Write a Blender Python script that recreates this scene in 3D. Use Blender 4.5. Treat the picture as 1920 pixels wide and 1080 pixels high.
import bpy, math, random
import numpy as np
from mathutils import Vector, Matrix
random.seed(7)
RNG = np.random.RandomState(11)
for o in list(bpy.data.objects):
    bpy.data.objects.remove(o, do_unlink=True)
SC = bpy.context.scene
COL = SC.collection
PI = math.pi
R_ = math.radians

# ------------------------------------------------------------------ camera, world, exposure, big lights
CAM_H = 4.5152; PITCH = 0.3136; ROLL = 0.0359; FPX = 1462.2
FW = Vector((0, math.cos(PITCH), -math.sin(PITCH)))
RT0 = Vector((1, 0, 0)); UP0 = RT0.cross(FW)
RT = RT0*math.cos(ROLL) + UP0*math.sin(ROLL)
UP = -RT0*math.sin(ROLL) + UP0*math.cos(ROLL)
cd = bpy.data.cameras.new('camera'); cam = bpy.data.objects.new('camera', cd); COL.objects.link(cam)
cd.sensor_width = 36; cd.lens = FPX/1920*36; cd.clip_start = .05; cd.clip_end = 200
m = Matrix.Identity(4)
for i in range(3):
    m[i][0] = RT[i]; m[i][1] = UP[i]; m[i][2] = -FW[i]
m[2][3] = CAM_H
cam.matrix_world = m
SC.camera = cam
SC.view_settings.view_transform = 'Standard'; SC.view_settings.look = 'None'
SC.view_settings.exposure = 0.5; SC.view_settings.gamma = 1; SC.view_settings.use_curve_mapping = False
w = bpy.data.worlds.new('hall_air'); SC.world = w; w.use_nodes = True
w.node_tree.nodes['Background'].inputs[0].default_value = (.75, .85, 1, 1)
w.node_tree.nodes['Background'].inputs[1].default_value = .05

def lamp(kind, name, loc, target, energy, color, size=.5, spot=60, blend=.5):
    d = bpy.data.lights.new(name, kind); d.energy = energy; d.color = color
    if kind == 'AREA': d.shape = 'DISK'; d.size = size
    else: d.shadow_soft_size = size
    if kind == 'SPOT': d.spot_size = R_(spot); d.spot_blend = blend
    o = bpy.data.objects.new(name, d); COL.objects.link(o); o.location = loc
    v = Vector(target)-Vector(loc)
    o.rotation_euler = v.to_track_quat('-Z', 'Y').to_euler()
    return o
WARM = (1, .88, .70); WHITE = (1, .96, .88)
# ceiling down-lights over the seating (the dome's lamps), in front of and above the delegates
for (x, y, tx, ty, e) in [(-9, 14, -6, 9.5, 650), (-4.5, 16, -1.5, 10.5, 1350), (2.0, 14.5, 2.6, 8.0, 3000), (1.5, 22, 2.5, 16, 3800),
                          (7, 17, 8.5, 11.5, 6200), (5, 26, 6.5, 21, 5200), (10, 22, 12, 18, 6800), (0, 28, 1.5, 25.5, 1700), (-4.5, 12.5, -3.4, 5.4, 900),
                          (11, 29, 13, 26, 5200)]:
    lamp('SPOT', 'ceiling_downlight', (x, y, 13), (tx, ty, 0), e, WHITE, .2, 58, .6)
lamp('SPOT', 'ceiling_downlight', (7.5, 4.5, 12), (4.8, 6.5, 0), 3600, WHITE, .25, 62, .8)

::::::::

■ Aim of the exercise ■
Print all the data exactly.

■ Problem solution ■
Write a Blender Python script that recreates this scene in 3D. Use Blender 4.5. Treat the picture as 1920 pixels wide and 1080 pixels high.
import bpy, math, random
import numpy as np
from mathutils import Vector, Matrix
random.seed(7)
RNG = np.random.RandomState(11)
for o in list(bpy.data.objects):
    bpy.data.objects.remove(o, do_unlink=True)
SC = bpy.context.scene
COL = SC.collection
PI = math.pi
R_ = math.radians

# ------------------------------------------------------------------ camera, world, exposure, big lights
CAM_H = 4.5152; PITCH = 0.3136; ROLL = 0.0359; FPX = 1462.2
FW = Vector((0, math.cos(PITCH), -math.sin(PITCH)))
RT0 = Vector((1, 0, 0)); UP0 = RT0.cross(FW)
RT = RT0*math.cos(ROLL) + UP0*math.sin(ROLL)
UP = -RT0*math.sin(ROLL) + UP0*math.cos(ROLL)
cd = bpy.data.cameras.new('camera'); cam = bpy.data.objects.new('camera', cd); COL.objects.link(cam)
cd.sensor_width = 36; cd.lens = FPX/1920*36; cd.clip_start = .05; cd.clip_end = 200
m = Matrix.Identity(4)
for i in range(3):
    m[i][0] = RT[i]; m[i][1] = UP[i]; m[i][2] = -FW[i]
m[2][3] = CAM_H
cam.matrix_world = m
SC.camera = cam
SC.view_settings.view_transform = 'Standard'; SC.view_settings.look = 'None'
SC.view_settings.exposure = 0.5; SC.view_settings.gamma = 1; SC.view_settings.use_curve_mapping = False
w = bpy.data.worlds.new('hall_air'); SC.world = w; w.use_nodes = True
w.node_tree.nodes['Background'].inputs[0].default_value = (.75, .85, 1, 1)
w.node_tree.nodes['Background'].inputs[1].default_value = .05

def lamp(kind, name, loc, target, energy, color, size=.5, spot=60, blend=.5):
    d = bpy.data.lights.new(name, kind); d.energy = energy; d.color = color
    if kind == 'AREA': d.shape = 'DISK'; d.size = size
    else: d.shadow_soft_size = size
    if kind == 'SPOT': d.spot_size = R_(spot); d.spot_blend = blend
    o = bpy.data.objects.new(name, d); COL.objects.link(o); o.location = loc
    v = Vector(target)-Vector(loc)
    o.rotation_euler = v.to_track_quat('-Z', 'Y').to_euler()
    return o
WARM = (1, .88, .70); WHITE = (1, .96, .88)
# ceiling down-lights over the seating (the dome's lamps), in front of and above the delegates
for (x, y, tx, ty, e) in [(-9, 14, -6, 9.5, 650), (-4.5, 16, -1.5, 10.5, 1350), (2.0, 14.5, 2.6, 8.0, 3000), (1.5, 22, 2.5, 16, 3800),
                          (7, 17, 8.5, 11.5, 6200), (5, 26, 6.5, 21, 5200), (10, 22, 12, 18, 6800), (0, 28, 1.5, 25.5, 1700), (-4.5, 12.5, -3.4, 5.4, 900),
                          (11, 29, 13, 26, 5200)]:
    lamp('SPOT', 'ceiling_downlight', (x, y, 13), (tx, ty, 0), e, WHITE, .2, 58, .6)
lamp('SPOT', 'ceiling_downlight', (7.5, 4.5, 12), (4.8, 6.5, 0), 3600, WHITE, .25, 62, .8)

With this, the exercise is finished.